If $A$ is an $n\times n$ symmetric positive definite matrix with the smallest eigenvalue $\lambda$, then for any $\mu>-\lambda$, $A+\mu I$ is positive definite.
I am trying to show this, but I am stuck on one part. Here is what I have so far: $$ \begin{align*} \langle x,\left(A+\mu I\right)x\rangle&=\langle x,Ax+\mu x\rangle\\ &=\langle x,Ax\rangle+\langle x,\mu x\rangle\\ &>0+\mu\langle x,x\rangle\\ &>-\lambda\langle x,x\rangle. \end{align*} $$
I'm stuck on showing that $\mu\langle x,x\rangle$ is positive because I only know that $\mu>-\lambda$. Any help would be appreciated.

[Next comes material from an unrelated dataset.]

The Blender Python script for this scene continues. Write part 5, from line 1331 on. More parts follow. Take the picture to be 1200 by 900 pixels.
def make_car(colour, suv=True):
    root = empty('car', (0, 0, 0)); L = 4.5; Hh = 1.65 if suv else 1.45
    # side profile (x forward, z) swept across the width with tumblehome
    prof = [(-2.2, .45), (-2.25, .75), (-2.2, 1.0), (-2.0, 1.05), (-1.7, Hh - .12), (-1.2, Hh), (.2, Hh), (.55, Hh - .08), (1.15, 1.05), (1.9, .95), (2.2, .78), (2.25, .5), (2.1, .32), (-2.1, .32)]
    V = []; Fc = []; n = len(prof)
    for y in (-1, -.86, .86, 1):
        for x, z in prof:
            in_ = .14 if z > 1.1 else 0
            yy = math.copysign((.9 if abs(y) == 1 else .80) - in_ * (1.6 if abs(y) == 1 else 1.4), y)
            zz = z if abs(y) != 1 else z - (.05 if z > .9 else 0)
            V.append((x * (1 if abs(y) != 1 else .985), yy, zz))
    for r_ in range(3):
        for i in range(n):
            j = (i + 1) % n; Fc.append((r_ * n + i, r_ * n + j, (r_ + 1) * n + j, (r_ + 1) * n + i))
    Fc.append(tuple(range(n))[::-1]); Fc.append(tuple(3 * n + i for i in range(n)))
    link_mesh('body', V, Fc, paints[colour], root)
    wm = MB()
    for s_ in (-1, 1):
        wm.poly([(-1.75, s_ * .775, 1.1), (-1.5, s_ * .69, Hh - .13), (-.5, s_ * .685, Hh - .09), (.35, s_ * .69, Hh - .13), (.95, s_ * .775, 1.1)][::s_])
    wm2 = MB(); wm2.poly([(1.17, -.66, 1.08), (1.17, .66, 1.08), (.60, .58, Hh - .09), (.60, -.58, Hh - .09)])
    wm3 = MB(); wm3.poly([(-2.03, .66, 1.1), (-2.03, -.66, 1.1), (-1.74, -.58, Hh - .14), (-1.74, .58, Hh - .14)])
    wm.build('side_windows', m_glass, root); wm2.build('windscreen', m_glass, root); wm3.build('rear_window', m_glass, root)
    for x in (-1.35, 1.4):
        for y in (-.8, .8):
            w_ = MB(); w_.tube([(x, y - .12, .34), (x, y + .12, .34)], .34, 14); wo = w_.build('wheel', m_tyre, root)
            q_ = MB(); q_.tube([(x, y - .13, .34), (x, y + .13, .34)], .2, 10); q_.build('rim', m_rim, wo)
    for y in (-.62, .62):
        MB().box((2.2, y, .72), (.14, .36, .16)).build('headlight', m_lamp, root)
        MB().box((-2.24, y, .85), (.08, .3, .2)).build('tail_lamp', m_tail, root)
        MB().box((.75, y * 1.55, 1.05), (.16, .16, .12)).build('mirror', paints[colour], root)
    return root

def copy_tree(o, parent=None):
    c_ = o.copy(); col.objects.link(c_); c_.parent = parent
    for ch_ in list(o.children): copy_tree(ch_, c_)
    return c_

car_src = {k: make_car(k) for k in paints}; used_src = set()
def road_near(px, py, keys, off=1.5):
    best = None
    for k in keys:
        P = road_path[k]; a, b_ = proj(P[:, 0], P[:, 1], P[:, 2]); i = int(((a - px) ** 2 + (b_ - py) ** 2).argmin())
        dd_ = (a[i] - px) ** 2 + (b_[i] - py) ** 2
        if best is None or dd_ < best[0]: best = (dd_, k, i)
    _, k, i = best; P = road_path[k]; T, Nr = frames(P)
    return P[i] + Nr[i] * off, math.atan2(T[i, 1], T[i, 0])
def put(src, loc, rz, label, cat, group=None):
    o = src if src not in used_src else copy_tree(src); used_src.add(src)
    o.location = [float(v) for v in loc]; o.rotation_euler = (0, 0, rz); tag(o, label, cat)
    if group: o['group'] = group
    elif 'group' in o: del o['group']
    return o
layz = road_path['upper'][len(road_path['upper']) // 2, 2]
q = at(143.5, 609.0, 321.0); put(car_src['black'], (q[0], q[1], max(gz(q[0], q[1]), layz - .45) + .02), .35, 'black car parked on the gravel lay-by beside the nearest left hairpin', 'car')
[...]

If $A$ is a positive definite symmetric matrix with smallest eigenvalue $\lambda$, then for all vectors $x$ we have
$\langle x, Ax \rangle \ge \lambda \langle x, x \rangle; \tag 1$
the easiest way I know to see this is to diagonalize $A$ by a suitable orthogonal matrix $O$, which will preserve the inner product:
$\langle Oy, Ox \rangle = \langle y, O^TOx \rangle = \langle y, Ix \rangle = \langle y, x \rangle, \tag 2$
where we have used the fact that
$O^TO = OO^T = I \tag 3$
in (2); then we have
$OAO^T = \Lambda = \text{diag}(\lambda_1, \lambda_2, \ldots, \lambda_n), \tag 3$
where $\lambda_1, \lambda_2, \ldots, \lambda_n$ are the eigenvalues of $A$. It is well-known that $A$ is also possessed of an orthonormal eigenbasis of vectors $e_i$ such that
$A e_i = \lambda_i e_i, \; 1 \le i \le n; \tag 4$
we may then write
$x = \displaystyle \sum_1^n x_i e_i, \tag 5$
and
$\langle x, Ax \rangle = \left \langle \displaystyle \sum_1^n x_ie_i, \sum_1^n x_i Ae_i \right \rangle = \left \langle \displaystyle \sum_1^n x_ie_i, \sum_1^n x_i \lambda_i e_i \right \rangle = \displaystyle \sum_{i, j = 1}^n x_ix_j \langle e_i, \lambda_j e_j \rangle$ $= \displaystyle \sum_{i, j = 1}^n x_ix_j \lambda_j \langle e_i,e_j \rangle = \sum_{i, j = 1}^n x_ix_j \lambda_j \delta_{ij} = \sum_1^n \lambda_i x_i^2; \tag 6$
now if
$\lambda = \min \{\lambda_1, \lambda_2, \ldots, \lambda_n \} > 0 \tag 7$
is the least eigenvalue, then (6) yields
$\langle x, Ax \rangle = \displaystyle \sum_1^n \lambda_i x_i^2 \ge \sum_1^n \lambda x_i^2 = \lambda \sum_1^n x_i^2 = \lambda \langle x, x \rangle; \tag 8$
therefore,
$\langle x, (A + \mu I)x \rangle = \langle x, Ax \rangle + \mu \langle x, x \rangle \ge \lambda \langle x, x \rangle + \mu \langle x, x \rangle = (\lambda + \mu) \langle x, x \rangle; \tag 9$
since
$\mu > - \lambda \Longleftrightarrow \mu + \lambda > 0, \tag{10}$
(9) becomes
$\langle x, (A + \mu I)x \rangle \ge (\mu + \lambda ) \langle x, x \rangle > 0, \tag{11}$
which shows that $A + \mu I$ is positive definite, the desired result. $OE\Delta$.